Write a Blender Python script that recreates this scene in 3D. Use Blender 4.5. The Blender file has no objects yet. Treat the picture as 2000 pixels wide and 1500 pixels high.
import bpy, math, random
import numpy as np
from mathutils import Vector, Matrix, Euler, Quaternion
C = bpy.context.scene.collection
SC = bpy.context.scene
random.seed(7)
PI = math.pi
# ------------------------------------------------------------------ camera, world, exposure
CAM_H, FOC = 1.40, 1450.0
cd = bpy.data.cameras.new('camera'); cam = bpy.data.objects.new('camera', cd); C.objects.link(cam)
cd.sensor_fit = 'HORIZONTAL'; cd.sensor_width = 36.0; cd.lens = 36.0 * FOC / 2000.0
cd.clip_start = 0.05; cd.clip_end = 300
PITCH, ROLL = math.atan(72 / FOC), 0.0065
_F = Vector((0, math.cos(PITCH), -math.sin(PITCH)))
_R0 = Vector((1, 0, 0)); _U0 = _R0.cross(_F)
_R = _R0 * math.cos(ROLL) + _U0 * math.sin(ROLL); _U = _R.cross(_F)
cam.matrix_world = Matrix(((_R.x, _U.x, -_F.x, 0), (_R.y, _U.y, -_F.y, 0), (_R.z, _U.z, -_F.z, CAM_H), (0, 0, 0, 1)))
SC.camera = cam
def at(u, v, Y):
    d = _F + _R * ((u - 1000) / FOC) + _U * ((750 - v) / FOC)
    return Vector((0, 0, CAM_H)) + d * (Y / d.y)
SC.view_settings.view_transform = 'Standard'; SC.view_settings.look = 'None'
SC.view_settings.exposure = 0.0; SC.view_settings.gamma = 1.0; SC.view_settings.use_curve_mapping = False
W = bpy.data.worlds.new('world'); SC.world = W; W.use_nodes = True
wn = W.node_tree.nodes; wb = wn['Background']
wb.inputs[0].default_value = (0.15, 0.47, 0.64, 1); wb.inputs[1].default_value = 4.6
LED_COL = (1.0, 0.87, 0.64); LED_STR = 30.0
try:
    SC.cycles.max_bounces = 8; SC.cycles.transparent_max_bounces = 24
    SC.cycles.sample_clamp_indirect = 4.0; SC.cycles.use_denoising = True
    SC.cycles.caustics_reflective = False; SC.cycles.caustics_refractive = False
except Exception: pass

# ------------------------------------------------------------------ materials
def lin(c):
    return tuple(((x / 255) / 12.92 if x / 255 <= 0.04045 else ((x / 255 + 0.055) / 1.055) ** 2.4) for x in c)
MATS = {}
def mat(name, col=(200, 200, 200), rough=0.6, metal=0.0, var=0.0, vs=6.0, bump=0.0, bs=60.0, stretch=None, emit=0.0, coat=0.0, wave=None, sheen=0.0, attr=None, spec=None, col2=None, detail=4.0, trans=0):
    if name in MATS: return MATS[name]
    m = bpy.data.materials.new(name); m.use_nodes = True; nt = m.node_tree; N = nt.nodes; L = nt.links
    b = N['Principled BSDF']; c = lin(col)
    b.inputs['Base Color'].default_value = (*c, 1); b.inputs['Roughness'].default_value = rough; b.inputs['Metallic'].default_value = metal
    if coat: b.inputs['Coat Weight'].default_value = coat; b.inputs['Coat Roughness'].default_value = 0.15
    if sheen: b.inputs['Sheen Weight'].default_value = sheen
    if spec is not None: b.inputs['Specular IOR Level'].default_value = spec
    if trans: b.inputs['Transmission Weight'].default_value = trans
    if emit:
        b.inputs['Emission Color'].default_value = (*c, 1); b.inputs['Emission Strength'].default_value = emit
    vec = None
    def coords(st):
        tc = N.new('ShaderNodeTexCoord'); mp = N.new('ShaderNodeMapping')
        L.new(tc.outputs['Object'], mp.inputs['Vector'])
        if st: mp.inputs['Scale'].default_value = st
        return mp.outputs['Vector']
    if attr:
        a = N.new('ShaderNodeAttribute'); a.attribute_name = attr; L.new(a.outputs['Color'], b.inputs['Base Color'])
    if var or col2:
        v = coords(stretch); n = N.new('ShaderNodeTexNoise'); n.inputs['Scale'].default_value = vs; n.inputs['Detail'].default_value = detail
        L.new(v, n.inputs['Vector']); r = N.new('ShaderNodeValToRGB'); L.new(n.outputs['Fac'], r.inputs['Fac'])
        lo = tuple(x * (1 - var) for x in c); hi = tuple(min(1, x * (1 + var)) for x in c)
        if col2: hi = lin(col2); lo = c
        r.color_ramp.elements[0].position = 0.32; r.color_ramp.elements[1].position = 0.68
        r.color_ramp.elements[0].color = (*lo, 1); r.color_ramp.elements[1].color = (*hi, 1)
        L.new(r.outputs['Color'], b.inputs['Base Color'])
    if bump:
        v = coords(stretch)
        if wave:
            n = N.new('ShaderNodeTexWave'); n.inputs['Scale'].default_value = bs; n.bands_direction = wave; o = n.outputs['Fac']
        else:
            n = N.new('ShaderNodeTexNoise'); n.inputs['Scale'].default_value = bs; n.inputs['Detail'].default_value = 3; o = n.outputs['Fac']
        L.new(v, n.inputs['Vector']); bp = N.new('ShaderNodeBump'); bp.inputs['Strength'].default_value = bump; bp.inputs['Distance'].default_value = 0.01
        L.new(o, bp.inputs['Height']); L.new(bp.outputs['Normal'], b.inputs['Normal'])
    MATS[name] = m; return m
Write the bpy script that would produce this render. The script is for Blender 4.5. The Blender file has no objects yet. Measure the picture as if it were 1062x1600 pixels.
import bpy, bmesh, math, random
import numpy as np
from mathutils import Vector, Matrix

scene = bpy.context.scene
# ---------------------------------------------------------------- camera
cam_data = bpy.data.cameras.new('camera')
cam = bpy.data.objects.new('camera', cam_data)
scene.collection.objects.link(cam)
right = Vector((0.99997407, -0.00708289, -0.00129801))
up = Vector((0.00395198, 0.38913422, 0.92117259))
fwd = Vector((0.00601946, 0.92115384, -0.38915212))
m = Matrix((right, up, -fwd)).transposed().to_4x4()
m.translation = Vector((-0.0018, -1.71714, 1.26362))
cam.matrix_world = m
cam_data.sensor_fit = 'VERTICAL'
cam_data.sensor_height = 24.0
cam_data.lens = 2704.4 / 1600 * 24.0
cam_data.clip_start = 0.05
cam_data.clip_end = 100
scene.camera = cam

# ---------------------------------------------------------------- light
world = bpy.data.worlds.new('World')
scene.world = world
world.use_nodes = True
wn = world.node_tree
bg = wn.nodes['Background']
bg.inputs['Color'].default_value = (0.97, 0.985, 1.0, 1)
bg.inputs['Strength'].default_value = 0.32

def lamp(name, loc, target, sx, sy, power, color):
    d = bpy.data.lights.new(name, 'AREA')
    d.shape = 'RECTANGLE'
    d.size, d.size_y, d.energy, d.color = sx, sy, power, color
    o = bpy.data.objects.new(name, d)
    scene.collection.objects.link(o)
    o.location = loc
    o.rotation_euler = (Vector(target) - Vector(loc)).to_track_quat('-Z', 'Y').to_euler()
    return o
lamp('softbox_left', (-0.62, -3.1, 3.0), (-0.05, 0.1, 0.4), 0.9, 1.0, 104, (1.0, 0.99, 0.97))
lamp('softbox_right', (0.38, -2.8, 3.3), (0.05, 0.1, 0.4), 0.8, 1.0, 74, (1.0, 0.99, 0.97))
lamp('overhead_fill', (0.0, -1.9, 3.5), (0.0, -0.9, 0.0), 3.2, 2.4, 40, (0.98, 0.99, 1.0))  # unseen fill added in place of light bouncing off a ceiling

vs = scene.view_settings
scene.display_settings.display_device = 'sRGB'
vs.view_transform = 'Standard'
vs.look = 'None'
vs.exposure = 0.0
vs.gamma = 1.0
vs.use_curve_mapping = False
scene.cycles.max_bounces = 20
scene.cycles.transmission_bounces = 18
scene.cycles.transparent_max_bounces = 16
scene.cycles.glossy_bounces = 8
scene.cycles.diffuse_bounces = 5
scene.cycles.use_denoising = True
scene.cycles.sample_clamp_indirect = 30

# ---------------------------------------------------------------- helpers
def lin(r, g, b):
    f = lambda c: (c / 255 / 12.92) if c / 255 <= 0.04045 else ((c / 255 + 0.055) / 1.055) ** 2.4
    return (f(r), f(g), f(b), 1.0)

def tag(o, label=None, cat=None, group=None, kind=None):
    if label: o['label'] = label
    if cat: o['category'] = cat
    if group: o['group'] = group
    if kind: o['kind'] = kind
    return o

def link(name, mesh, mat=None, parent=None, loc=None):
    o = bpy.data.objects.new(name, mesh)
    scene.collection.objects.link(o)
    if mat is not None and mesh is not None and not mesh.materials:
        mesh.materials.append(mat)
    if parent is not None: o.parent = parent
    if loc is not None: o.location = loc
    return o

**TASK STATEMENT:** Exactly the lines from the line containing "Write the bpy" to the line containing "bg.inputs['Strength'].default_value = 0.32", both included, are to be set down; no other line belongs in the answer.

**SOLUTION BELOW:**
Write the bpy script that would produce this render. The script is for Blender 4.5. The Blender file has no objects yet. Measure the picture as if it were 1062x1600 pixels.
import bpy, bmesh, math, random
import numpy as np
from mathutils import Vector, Matrix

scene = bpy.context.scene
# ---------------------------------------------------------------- camera
cam_data = bpy.data.cameras.new('camera')
cam = bpy.data.objects.new('camera', cam_data)
scene.collection.objects.link(cam)
right = Vector((0.99997407, -0.00708289, -0.00129801))
up = Vector((0.00395198, 0.38913422, 0.92117259))
fwd = Vector((0.00601946, 0.92115384, -0.38915212))
m = Matrix((right, up, -fwd)).transposed().to_4x4()
m.translation = Vector((-0.0018, -1.71714, 1.26362))
cam.matrix_world = m
cam_data.sensor_fit = 'VERTICAL'
cam_data.sensor_height = 24.0
cam_data.lens = 2704.4 / 1600 * 24.0
cam_data.clip_start = 0.05
cam_data.clip_end = 100
scene.camera = cam

# ---------------------------------------------------------------- light
world = bpy.data.worlds.new('World')
scene.world = world
world.use_nodes = True
wn = world.node_tree
bg = wn.nodes['Background']
bg.inputs['Color'].default_value = (0.97, 0.985, 1.0, 1)
bg.inputs['Strength'].default_value = 0.32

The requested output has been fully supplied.